Thursday, January 29, 2009


I can’t stop thinking reading this the types of philosophies enjoyed by Scult and Mc. It’s funny that the book seems to be talking about the two of them. As pointed out in class Mc is analytical and Scult is continental. pg. 56 “…mystifies and infuriates philosophers trained in the analytic tradition, who maintain that Continental philosophers are only doing commentary and not original thinking: rigorous philosophical argumentation.” Goes on to say that this isn’t true but it just makes me think how much we are going to learn in this class from the two of them and their two philosophical thinking’s. And we as students are the ones bridging the gap. As can be seen by them team teaching a class together for us.


  1. I did not fully realize this is what was happening exactly, but now that you've put this idea in my mind that we are intended to bridge the gap (perhaps we are intended to fall into the abyss and they walk over us or maybe they have already bridged the gap as evidenced in the construction of the class itself). While reading it occurred to me that this gap that resides between analytical and continental is an extreme oversight. Critchely mentions multiple times, and even cites Mill as stressing the importance of understanding what the opposition (preferably colleagues are thinking) as an extremely important process in the pursuit of knowledge.
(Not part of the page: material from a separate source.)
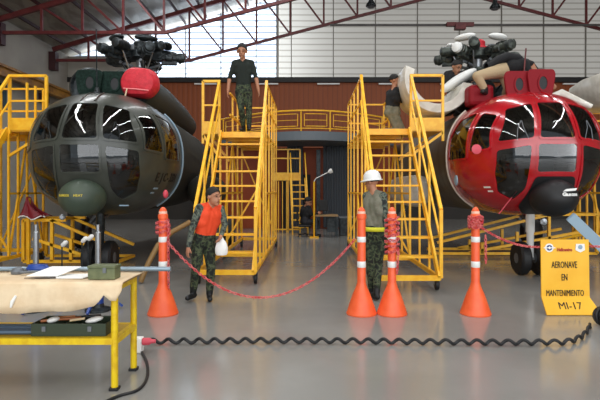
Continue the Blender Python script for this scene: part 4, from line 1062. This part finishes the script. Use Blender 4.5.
# on the shelf
ZS = .408
e = empty('tool_tray', (on(72, 4.1), 4.1, ZS), 'dark olive open tool tray on the table shelf', 'tray')
x0_, x1_ = on(37, 4.05), on(109, 4.05)
b = MB(); b.box(((x0_+x1_)/2, 4.1, ZS+.006), (x1_-x0_, .26, .012)); b.box(((x0_+x1_)/2, 3.975, ZS+.05), (x1_-x0_, .012, .1)); b.box(((x0_+x1_)/2, 4.225, ZS+.05), (x1_-x0_, .012, .1))
for x in (x0_, x1_, (x0_+x1_)/2-.02): b.box((x, 4.1, ZS+.05), (.012, .26, .1))
b.build('tray_body', OLTRAY, e, bevel=.003)
for x in (x0_+.1, x1_-.12): b = MB(); b.box((x, 3.965, ZS+.06), (.03, .01, .04)); b.build('latch', GREYM, e)
for i, (pa, pb, m_, lab) in enumerate(((45, 80, mat('wood_handle', '9a5c34', .5), 'thin wooden-handled tool lying in the tray'), (62, 92, DARK, 'dark wrench lying across the tray'), (48, 60, PAPER, 'small white label tag in the tray'), (86, 104, PAPER, 'white crumpled rag at the right end of the tray'))):
    b = MB()
    if i < 2:
        b.tube([(on(pa, 4.08), 4.02+.05*i, ZS+.108), (on((pa+pb)/2, 4.08), 4.05+.06*i, ZS+.115), (on(pb, 4.08), 4.1+.05*i, ZS+.112)], [.012, .009, .014], 8)
        tag(b.build('hand_tool', m_, None, smooth=True), lab, 'tool')
    else:
        cx_ = on((pa+pb)/2, 4.05); w_ = on(pb, 4.05)-on(pa, 4.05)
        b.ell((cx_, 4.04, ZS+.115), (w_/2, .05, .022), Matrix.Rotation(-.2, 3, 'Y'), 14, 8); tag(b.build('rag' if i == 3 else 'paper_tag', m_, None, smooth=True), lab, 'rag' if i == 3 else 'tag')
for i, (pa, pb, dy, m_, lab) in enumerate(((52, 74, 4.10, 'b07040', 'thin copper-brown rod lying in the tray'), (70, 84, 4.03, 'c8b088', 'pale wooden dowel lying in the tray'), (78, 100, 4.14, '3a2e26', 'dark brown tool handle at the back of the tray'))):
    b = MB(); b.tube([(on(pa, dy), dy, ZS+.11), (on(pb, dy), dy+.02, ZS+.122)], .010, 8); tag(b.build('hand_tool', mat('tool_'+m_, m_, .5), None, smooth=True), lab, 'tool')
for k, (dy, rr_) in enumerate(((4.02, .02), (4.07, .02), (4.13, .022), (4.19, .02))):
    b = MB(); b.tube([(XL0+.1, dy, ZS+rr_), (on(34, dy), dy, ZS+rr_)], rr_, 12); o = tag(b.build('blue_pipe', BLUEPIPE, None, smooth=True), ['blue-grey pipe nearest the front of the table shelf', 'blue-grey pipe second from the front of the table shelf', 'blue-grey pipe third from the front of the table shelf', 'blue-grey pipe at the back of the table shelf'][k], 'pipe', 'blue-grey pipes on the table shelf')
b = MB(); b.tube([(on(11.5, 3.86), 3.85, .665), (on(13, 3.86), 3.85, .71), (on(16, 3.86), 3.86, .755)], [.008, .014, .01], 8); tag(b.build('white_strap', PAPER, None, smooth=True), 'short white strap stuck to the front of the beige cloth', 'strap')
# hydraulic jacks
def jack(px, lab):
    Yj = 6.5; x = on(px, Yj); e = empty('hydraulic_jack', (x, Yj, 0), lab, 'jack', 'hydraulic jacks')
    MB().lathe([(.16, 0), (.16, .03), (.08, .05), (.07, .1)], (x, Yj, 0), n=24).build('base', DARK, e, smooth=True)
    MB().lathe([(.07, .08), (.07, .5), (.1, .51), (.1, .57), (.05, .58)], (x, Yj, 0), n=24).build('cylinder', BLUE, e, smooth=True)
    MB().lathe([(.035, .56), (.035, 1.02), (.022, 1.03), (.022, 1.12)], (x, Yj, 0), n=18).build('ram', STEEL, e, smooth=True)
    for k in range(3):
        a = k*2*PI/3+.5; MB().bar((x, Yj, .3), (x+.3*math.cos(a), Yj+.3*math.sin(a), .03), .03).build('leg', BLUE, e)
    MB().tube([(x+.07, Yj, .2), (x+.2, Yj-.05, .4)], .012, 8).build('pump_handle', STEEL, e)
jack(36, 'silver and blue hydraulic jack, left one behind the table'); jack(98, 'silver and blue hydraulic jack behind the olive box on the table')
# white bits modelled as small unlit spotlight heads
e = empty('small_spotlights', (-3.1, 9.2, 0), 'white-fronted small spotlight pair under the olive helicopter', 'lamp')
for px, py in ((62, 246), (82, 242), (88, 240)):
    c = P(px, py, 8.2); MB().lathe([(.02, 0), (.035, .02), (.035, .11), (.02, .13)], c, (.7, -.3, .6), 12).build('light_head', PAPER, e, smooth=True); MB().tube([c, (c.x, c.y, .02)], .012, 6).build('stem', DARK, e)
    The diagram on page 45 is a perfect example of this for me, truth and meaning have been separated and I wonder why it has evolved that truth cannot exist with meaning and vice versa. Learning should be an ongoing process, and Crtichley refers to what Hegel calls 'Absolute Knowing' and it appears to me that in order to achieve knowledge that spectacular one interpretation or understanding is not sufficient.

  2. Aaron, I'm intrigued by your claim that I'm analytic. What I'm still struggling with is whether the difference btwn continental and analytic is merely one of style. I grant that I have a radically different style from Scult but its odd to me to say that the only difference btwn a & c is stylistic. Notice that Critchley identifies the stereotypes of the two but doesn't claim that they are the reality. All this is to say that I'm not sure that I'm doing analytic philosophy so I'm intrigued to hear that others think I am. Is there anything more than style that makes what I do analytic? I ask this honestly and without knowing the answer.

  3. I'm guessing that the point of the all of this questioning of analytic and continental was just to bring us to the point made on pg.126 “Both Continental and analytic philosophy are, to a great extent, sectarian self-descriptions that are the consequence of professionalization of the discipline, a process that has led to the weakening of philosophy’s critical function…” And that we were looking at it the wrong way, philosophy has more problematic questions to answer than what is the difference between analytical philosophy and continental philosophy?